The functional difference is the electromagnetic brake. The B000 has no brake — at rest, axis position is held by Fanuc servo lock, which requires the servo amplifier to remain powered and active. The B300 has a 24V spring-applied brake that holds the shaft mechanically whenever the brake coil is de-energised, regardless of servo state. Both motors have identical stall torque (2 Nm), rated speed (4,000 rpm), shaft type (taper with key), and encoder (A1000 absolute). Use the B000 on horizontal axes with no gravitational load; use the B300 on vertical axes and any gravity-loaded mechanism.
Q2: Can the A06B-0205-B300 operate at 5,000 rpm, and when is that speed available?
The motor's rated speed is 4,000 rpm — the speed at which continuous rated output of 0.75 kW is guaranteed. The maximum speed of 5,000 rpm is available in the constant-power region above rated speed, where available torque decreases as speed increases. In practical terms, 5,000 rpm is accessible for rapid traverse on light-load axes where the torque demand at that speed is below what the motor can sustain at 5,000 rpm. Verify the torque-speed curve against the axis duty cycle before relying on above-rated-speed operation for sustained machining loads.
Q3: What servo amplifier is compatible with the A06B-0205-B300?

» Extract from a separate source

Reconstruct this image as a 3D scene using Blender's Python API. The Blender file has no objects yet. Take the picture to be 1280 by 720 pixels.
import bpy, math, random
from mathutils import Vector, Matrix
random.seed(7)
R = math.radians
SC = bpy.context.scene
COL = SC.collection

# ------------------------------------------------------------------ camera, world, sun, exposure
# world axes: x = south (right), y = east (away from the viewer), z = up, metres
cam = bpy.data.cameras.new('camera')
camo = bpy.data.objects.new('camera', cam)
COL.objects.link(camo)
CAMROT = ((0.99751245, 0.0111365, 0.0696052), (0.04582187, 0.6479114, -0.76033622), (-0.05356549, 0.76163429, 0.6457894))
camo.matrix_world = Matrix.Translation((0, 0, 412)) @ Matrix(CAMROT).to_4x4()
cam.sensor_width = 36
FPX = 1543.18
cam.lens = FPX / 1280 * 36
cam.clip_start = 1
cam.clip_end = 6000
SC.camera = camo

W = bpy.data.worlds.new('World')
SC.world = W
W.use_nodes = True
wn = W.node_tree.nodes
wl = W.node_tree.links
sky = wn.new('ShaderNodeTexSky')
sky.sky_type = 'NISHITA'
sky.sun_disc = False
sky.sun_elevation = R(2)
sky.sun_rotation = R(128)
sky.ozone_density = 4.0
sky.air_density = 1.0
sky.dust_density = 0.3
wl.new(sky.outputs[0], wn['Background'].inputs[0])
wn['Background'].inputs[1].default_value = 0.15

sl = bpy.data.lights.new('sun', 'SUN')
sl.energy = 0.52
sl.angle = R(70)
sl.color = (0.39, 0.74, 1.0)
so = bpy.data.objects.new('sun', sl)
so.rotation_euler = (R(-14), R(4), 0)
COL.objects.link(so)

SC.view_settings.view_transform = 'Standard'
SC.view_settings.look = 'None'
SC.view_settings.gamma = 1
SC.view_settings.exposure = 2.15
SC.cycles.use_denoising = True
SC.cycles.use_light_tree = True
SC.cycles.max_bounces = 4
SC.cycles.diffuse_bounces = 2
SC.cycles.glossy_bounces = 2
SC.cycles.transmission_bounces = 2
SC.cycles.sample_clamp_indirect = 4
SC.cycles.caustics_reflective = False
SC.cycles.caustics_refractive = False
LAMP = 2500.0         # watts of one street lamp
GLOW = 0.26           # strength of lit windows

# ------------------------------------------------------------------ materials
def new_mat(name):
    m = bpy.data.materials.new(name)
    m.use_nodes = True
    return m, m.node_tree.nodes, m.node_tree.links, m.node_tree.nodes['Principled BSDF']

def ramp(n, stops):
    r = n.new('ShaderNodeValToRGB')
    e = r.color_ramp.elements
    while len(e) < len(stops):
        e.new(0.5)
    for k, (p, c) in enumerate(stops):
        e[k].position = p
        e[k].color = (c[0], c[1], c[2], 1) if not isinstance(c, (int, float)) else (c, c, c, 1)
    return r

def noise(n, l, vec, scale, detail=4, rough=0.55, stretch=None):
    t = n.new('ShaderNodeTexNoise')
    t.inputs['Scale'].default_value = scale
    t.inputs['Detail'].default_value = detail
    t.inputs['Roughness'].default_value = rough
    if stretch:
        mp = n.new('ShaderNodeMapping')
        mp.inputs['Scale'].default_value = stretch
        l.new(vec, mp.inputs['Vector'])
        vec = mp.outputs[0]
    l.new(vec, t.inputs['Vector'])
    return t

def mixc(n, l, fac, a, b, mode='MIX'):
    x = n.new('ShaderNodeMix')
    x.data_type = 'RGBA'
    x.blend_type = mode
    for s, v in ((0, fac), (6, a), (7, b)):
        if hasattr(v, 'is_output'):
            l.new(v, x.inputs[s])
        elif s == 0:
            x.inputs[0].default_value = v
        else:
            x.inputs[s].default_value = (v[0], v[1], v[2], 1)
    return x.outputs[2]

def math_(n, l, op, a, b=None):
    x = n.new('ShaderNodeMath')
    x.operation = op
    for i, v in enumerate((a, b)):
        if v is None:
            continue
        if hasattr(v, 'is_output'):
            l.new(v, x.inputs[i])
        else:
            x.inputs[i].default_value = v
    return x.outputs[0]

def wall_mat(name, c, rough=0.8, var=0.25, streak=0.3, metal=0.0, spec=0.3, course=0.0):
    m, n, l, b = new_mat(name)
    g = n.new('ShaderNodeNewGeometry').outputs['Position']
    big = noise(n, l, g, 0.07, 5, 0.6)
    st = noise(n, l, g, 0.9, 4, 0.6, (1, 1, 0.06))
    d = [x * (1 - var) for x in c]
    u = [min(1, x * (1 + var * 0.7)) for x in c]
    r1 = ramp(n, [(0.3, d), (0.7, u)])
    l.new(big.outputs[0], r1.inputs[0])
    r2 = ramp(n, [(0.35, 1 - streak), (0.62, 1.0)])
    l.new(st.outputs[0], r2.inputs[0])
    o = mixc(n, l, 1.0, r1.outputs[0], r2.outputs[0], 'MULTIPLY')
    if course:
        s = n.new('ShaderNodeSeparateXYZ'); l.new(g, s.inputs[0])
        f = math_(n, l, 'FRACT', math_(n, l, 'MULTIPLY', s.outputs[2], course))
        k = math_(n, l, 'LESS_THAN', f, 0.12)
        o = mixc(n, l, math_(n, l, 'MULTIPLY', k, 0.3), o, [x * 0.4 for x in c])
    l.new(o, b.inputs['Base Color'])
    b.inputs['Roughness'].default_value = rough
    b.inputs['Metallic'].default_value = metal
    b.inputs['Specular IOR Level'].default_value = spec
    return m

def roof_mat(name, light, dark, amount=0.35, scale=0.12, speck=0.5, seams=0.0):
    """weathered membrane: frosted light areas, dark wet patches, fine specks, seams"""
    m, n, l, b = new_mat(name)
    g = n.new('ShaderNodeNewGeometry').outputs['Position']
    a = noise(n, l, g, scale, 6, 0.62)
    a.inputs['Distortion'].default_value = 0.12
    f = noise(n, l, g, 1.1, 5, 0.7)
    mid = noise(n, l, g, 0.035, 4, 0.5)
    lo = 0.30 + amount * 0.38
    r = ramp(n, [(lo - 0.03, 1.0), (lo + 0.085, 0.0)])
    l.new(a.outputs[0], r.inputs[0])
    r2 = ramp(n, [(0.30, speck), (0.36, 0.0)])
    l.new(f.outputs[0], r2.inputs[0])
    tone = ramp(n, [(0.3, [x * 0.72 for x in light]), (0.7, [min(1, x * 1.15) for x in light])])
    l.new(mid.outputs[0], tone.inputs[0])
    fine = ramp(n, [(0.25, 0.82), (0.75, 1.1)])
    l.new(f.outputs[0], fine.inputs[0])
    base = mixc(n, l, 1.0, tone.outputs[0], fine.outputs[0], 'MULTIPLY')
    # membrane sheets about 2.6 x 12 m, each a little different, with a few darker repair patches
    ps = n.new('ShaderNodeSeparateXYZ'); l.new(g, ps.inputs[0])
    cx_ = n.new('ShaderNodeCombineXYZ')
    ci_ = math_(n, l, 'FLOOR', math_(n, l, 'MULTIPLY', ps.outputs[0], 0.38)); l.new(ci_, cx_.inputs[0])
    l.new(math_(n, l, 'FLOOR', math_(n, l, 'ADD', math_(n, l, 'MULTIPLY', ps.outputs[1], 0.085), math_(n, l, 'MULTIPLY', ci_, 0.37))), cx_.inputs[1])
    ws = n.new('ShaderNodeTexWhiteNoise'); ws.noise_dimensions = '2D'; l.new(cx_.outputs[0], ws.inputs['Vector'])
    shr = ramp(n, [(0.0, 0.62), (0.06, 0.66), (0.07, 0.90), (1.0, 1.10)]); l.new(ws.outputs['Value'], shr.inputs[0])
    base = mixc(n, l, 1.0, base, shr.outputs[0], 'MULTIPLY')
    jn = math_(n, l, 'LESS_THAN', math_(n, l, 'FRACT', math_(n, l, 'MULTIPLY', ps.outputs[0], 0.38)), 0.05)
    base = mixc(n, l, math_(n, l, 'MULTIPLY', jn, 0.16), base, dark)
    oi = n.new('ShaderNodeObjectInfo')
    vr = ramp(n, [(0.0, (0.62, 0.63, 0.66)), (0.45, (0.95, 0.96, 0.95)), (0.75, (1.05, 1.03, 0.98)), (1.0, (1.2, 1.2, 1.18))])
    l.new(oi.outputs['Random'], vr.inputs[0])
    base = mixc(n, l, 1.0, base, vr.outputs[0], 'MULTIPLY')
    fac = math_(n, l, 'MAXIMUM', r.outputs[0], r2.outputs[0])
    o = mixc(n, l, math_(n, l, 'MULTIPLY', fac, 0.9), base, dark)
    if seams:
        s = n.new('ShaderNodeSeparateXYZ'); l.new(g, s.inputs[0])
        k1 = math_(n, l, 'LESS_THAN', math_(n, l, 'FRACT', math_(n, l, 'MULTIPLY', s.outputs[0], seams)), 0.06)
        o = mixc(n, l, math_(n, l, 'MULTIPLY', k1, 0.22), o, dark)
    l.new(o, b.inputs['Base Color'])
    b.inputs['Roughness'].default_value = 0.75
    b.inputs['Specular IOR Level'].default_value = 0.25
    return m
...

The A06B-0205-B300 requires a Fanuc αi series servo amplifier (αiSV) — the αiSV 4 is the standard pairing for the 0.75 kW αiF 2/5000 motor. Compatible CNC platforms include Fanuc Series 0i-D, 0i-F, 15i, 16i, 18i, 21i, 30i, and 31i. This motor is not compatible with older first-generation α or αC series amplifiers, or with Fanuc β series drives. Axis parameters in the CNC must be configured for the αiF 2/5000 motor type, including correct brake release timing parameters.
Q4: The B300 has a 24V brake — what happens if the machine loses power unexpectedly?
The spring-applied brake closes immediately when 24V is removed from the coil — including on unplanned power loss. The spring is always trying to close the brake; the coil current is what holds it open. When mains power fails, the 24V supply drops, the coil de-energises, and the spring closes the brake within milliseconds. The axis is mechanically held at whatever position it occupied at that moment. No CNC command, no software, and no active system is required to make this happen. The spring acts passively and unconditionally.
Q5: Does the A1000 absolute encoder eliminate the homing cycle on power-up?
Yes — for CNC systems configured to use the absolute position data. The A1000 retains multi-turn absolute shaft position through power-off events via a backup battery in the Fanuc αi servo amplifier. When the CNC powers up, the αi amplifier reads the A1000's absolute position immediately, and the CNC establishes the axis machine coordinate without any movement. On a braked vertical axis, this means the spring brake held the axis in place, the encoder retained the position, and the machine is ready to resume production immediately after power restoration. The backup battery in the servo amplifier must be maintained — replace it at the first Fanuc battery alarm to prevent counter reset and forced homing.